In the days that followed, I recall thinking that the dead girls had much in common with my peers. They were young, most in their early 20s, studious, ambitious and hoping to make a go of it in a profession that didn’t always welcome women.

Coverage of the story became full of rancour and often divided along gender lines. Journalists argued - and still do - about whether or not Lepine’s actions reflected sexism in Canadian society. I still recall conversations with friends, other ambitious women in their early 20s, where we expressed our astonishment that so many were denying what was patently obvious to us: Lepine’s rampage was a gender-based hate crime.

I didn’t then and still don’t understand the irrational vitriol of those who argued otherwise – especially those who deny altogether the existence of male violence.

The point was underscored, to me anyway, just six months later when a female worker for the Ottawa Rape Crisis reported that she’d received death threats after organizing a protest outside the Ottawa courthouse against a controversial rape sentence.

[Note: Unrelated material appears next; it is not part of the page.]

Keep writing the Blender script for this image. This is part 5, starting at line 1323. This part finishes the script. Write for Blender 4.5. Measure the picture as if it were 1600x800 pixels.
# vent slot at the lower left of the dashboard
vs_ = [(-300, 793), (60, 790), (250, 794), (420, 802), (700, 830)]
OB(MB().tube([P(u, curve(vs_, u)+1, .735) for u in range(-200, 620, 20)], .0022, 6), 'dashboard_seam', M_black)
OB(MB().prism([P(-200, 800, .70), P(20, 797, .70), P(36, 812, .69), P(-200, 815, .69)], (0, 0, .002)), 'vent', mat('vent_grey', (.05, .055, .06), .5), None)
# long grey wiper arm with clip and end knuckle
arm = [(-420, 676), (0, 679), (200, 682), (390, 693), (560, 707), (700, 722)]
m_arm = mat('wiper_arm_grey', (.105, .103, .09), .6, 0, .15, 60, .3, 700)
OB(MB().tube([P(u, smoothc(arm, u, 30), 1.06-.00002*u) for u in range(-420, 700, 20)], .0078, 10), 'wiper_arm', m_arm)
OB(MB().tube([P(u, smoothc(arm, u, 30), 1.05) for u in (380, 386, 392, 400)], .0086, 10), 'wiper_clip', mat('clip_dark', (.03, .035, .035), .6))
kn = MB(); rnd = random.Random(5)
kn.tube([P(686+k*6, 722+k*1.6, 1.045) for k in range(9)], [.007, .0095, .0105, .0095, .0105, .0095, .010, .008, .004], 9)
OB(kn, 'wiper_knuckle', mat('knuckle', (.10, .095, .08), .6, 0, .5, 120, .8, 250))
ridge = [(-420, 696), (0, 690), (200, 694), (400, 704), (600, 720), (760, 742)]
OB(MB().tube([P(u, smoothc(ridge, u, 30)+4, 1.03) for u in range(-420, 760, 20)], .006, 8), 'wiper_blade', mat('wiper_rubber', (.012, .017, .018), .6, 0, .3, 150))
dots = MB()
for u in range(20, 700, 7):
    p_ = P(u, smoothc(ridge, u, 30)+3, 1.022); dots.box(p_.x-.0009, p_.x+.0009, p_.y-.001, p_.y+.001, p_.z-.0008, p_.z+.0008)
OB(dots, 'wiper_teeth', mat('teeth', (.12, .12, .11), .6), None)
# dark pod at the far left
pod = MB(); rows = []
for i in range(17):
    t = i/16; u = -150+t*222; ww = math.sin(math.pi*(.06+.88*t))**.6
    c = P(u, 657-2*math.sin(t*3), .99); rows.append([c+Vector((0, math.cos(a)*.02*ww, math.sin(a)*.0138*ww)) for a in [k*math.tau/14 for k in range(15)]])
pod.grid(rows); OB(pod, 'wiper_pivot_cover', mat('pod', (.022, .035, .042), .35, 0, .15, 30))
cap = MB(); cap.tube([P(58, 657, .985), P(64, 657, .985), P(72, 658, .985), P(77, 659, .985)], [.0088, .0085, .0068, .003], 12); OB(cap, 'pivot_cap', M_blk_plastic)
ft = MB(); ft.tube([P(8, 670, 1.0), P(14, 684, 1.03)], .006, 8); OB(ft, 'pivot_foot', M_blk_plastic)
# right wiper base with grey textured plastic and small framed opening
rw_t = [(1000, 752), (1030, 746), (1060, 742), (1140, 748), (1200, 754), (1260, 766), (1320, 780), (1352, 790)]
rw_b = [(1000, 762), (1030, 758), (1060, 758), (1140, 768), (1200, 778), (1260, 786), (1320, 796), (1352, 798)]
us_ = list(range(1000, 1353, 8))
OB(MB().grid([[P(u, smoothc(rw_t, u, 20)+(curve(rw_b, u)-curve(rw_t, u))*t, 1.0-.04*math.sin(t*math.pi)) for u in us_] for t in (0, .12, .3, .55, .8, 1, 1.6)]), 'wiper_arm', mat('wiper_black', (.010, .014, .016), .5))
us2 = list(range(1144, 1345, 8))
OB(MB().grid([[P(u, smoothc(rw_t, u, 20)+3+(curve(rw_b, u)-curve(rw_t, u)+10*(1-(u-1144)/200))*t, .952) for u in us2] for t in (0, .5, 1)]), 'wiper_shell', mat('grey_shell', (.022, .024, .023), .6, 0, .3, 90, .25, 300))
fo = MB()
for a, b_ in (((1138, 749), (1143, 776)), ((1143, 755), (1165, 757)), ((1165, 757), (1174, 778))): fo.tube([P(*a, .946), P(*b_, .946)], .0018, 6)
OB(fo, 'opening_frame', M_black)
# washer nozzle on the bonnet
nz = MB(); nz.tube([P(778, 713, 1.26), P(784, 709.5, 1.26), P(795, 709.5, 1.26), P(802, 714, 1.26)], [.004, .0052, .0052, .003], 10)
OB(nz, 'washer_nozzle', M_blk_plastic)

She received threats at work and at her home, including phone calls from a man who identified himself as Marc Lepine. I reported on the story at the time for the Ottawa Citizen.

In the 20 years since the massacre, I’ve reported on other cases of violence against women, including horrific domestic murders. The media never lacks source material for such stories - whether it’s a local domestic homicide or a national story of a serial killer or international examples of war crimes (like the use of systemic rape as a military tactic) against girls and women.

And every time I write – or read - about such a case, I think of that great line by Jane Galvin Lewis: “You don’t have to be anti-man, to be pro-woman.”

And I wonder why so many good men remain silent and don’t speak out against the reality of violence committed by men against women.

And I wonder why our legal system remains particularly unsophisticated in its approach to family violence, by failing to distinguish between non-lethal violence, which is committed in equal numbers by women and men, and lethal violence, which is more rare, but mostly committed by males.

On a global scale, why aren’t there more leaders like Stephen Lewis, who said, 'After 50 years of passivity and paralysis, it’s time to have an agency through which women can assert their rights?'

Of course, there are many men working to make the world safer, and thank heavens, because nothing will change without them. They are men like Pierre Leclair, who dedicated his life to serving the citizens of Montreal, and discovered his murdered daughter Maryse (while he was on the job). My heart goes out to him and all the loved ones of those injured and killed 20 years ago.

The women who died won’t be forgotten.

And women like me – Class of 1989 – shoulder a particular responsibility to ensure that they are remembered. We’ve enjoyed the freedom to chase our dreams, and to live every minute to the fullest while doing so. I wonder what each of those 14 women who died that day would have achieved had they lived to enjoy the same opportunities that so many of us take for granted.

Canada suffered an unspeakable loss on December 6, 1989. We must never let that be in vain and keep working to create a society that understands the true cost of prejudice and won't tolerate its existence.

In memory of : Genevieve Bergeron, Helene Colgan, Nathalie Croteau, Barbara Daigneault, Anne-Marie Edward, Maud Haviernick, Barbara Klucznik-Widajewicz, Maryse Laganiere, Maryse Leclair, Anne-Marie Lemay, Sonia Pelletier, Michele Richard, Annie St-Arneault and Annie Turcotte who died Dec. 6, 1989, at the École Polytechnique in Montreal.